Labour’s Emma Lewell-Buck earlier warned: “Repeated local lockdowns with no end in sight is killing our economy in South Shields.

“In the last lockdown we received £26 million of support. I’ve been advised the financial package offered to us this time, should we end up in Tier 3, will be just over £1 million.

“Can he confirm or deny this insulting amount?”

Mr Sunak replied: “I’m glad (Ms Lewell-Buck) recognises the economic damage that lockdowns do, which is why when we had this debate last week I did pose the question as to why (Labour) was suggesting a national lockdown with no end in sight, without commenting on the damage it’d do to people’s jobs and livelihoods.”

Chancellor Rishi Sunak
Chancellor Rishi Sunak responds in the Commons (PA)

Mr Sunak said a national funding formula provides a per capita amount to local authorities of up to £8 per head in the highest tier to support enforcement, compliance and track and trace.

Further support is also offered to businesses and workers, Mr Sunak said.

The Chancellor was later told his employment support schemes “have more holes than a Swiss cheese”.

Shadow Treasury minister Bridget Phillipson said: “In March the Chancellor was clear that if people couldn’t earn a living by going out to work it was the Government’s job to step in, whatever it takes.

“By July he was moving away from that belief and today he has moved so far that his employment support schemes have more holes than a Swiss cheese.

“Can he tell the House, was he wrong in March or is he wrong now?”

Mr Sunak replied: “I did say we would do what it takes and I think £200 billion later and almost nine million jobs protected is evidence that we have done and we will continue to do what it takes to protect this economy and people’s livelihoods.”

Labour MP Zarah Sultana (Coventry South) also pressed Mr Sunak on whether he could live on two-thirds of the minimum wage.

She said: “Is he happy to see 1.8 million jobs go? And could he live on two-thirds of the minimum wage? If not, he should extend the furlough scheme now for the industries that desperately need it.”

Zarah Sultana
Labour MP Zarah Sultana (PA)

Mr Sunak responded: “When we announced the jobs support scheme, it was in fact warmly welcomed by several business groups and indeed the trade union who I was happy to work with in designing the scheme.
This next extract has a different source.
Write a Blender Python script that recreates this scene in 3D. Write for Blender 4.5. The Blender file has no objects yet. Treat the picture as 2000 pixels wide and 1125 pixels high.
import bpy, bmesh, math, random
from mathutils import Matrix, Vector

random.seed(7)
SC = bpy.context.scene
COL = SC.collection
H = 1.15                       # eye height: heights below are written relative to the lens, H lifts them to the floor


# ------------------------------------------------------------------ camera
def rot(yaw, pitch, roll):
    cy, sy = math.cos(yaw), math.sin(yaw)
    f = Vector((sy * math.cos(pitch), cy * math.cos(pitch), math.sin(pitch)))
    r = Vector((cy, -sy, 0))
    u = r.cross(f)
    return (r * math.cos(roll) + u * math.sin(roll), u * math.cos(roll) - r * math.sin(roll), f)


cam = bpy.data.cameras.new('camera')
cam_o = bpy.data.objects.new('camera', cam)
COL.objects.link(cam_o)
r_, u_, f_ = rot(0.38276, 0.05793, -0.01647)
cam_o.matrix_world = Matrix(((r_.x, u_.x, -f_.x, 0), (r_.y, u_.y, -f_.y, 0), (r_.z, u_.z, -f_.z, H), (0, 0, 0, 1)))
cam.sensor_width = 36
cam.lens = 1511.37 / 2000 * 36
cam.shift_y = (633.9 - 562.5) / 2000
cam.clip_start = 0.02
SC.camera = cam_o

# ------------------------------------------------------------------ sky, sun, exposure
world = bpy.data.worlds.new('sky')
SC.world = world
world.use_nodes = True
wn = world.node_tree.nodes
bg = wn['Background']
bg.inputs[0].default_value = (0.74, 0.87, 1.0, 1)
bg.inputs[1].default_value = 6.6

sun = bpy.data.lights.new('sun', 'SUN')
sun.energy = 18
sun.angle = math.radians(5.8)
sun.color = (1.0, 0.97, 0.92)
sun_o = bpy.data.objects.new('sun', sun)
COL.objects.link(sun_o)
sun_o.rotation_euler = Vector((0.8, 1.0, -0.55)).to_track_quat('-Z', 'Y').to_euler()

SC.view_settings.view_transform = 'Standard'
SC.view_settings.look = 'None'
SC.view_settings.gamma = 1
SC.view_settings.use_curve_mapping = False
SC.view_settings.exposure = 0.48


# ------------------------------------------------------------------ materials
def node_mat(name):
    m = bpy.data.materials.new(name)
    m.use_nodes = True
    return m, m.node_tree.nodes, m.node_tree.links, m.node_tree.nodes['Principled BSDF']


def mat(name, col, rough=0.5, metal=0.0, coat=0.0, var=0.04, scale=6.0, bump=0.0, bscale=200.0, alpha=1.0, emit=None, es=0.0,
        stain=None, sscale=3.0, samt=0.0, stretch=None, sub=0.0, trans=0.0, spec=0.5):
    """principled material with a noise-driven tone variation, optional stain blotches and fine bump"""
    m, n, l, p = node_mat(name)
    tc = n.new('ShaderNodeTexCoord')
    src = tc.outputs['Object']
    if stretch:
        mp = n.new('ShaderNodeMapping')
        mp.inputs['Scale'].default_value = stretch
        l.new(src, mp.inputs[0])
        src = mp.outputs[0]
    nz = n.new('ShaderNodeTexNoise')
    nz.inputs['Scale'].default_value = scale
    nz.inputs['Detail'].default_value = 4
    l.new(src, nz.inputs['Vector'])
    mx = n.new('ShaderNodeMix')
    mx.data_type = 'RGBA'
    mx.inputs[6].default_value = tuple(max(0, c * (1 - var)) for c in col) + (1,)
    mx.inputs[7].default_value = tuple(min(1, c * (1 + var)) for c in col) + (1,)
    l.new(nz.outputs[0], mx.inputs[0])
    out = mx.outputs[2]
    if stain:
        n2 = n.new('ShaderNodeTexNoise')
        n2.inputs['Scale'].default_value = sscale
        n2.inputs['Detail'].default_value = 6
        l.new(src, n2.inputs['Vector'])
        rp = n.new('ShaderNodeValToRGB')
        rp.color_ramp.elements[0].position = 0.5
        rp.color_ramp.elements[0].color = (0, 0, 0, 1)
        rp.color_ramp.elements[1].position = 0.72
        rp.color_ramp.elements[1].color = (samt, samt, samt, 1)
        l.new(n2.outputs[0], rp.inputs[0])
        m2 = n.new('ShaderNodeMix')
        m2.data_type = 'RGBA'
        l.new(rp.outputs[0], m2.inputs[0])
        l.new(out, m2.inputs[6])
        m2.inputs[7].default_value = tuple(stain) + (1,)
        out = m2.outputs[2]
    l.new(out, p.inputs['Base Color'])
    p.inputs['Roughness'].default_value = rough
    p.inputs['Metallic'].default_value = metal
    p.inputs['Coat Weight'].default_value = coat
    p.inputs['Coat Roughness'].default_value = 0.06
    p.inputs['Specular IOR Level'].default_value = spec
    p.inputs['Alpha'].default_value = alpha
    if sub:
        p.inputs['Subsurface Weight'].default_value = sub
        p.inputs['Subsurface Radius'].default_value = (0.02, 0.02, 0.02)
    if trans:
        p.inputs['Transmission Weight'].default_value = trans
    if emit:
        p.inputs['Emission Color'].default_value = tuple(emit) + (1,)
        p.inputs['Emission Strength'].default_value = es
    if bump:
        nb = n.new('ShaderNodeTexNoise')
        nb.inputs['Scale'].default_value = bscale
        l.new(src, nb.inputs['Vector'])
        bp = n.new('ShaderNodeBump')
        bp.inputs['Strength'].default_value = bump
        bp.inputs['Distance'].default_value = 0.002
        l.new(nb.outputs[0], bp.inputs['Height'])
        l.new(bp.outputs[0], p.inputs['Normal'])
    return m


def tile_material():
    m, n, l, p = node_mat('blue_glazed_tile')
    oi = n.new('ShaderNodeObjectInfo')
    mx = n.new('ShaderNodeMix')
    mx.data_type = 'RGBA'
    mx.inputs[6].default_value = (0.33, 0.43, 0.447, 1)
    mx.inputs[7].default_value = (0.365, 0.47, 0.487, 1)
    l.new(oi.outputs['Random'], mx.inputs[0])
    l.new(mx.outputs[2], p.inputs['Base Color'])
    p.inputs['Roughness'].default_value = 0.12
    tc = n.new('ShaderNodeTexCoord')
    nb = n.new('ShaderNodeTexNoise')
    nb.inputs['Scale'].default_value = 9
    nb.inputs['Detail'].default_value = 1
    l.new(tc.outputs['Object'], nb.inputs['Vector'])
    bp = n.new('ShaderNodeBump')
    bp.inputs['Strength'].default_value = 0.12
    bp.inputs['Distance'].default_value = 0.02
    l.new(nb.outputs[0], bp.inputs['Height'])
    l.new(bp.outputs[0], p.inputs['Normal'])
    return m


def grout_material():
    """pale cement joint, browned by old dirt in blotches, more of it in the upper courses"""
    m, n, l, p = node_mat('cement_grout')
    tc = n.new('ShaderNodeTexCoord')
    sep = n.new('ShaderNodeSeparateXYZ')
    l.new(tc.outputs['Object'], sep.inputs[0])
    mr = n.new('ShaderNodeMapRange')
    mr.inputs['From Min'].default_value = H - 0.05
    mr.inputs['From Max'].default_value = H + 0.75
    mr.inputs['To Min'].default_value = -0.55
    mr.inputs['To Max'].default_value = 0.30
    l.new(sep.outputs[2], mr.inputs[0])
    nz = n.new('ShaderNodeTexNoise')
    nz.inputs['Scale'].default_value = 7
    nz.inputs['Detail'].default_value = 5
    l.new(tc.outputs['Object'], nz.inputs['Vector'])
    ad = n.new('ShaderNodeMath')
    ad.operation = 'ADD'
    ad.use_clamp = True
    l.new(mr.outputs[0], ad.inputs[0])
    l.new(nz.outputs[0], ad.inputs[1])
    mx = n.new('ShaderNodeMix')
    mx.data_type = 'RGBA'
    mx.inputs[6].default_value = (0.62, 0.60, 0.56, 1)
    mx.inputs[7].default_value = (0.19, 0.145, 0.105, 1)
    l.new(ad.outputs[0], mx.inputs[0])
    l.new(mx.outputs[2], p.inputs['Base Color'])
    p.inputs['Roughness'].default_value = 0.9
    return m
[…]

“I’d say to (Ms Sultana) I take the issue of jobs very seriously, it remains my highest priority, and whilst I cannot protect every single job, we will throw absolutely everything that we can at protecting and saving and creating as many jobs as possible, which is why we have a comprehensive plan for jobs.”

Tory former minister Caroline Nokes urged Mr Sunak not to “balance the books” and to provide more support to businesses in Tier 1 which are still unable to open.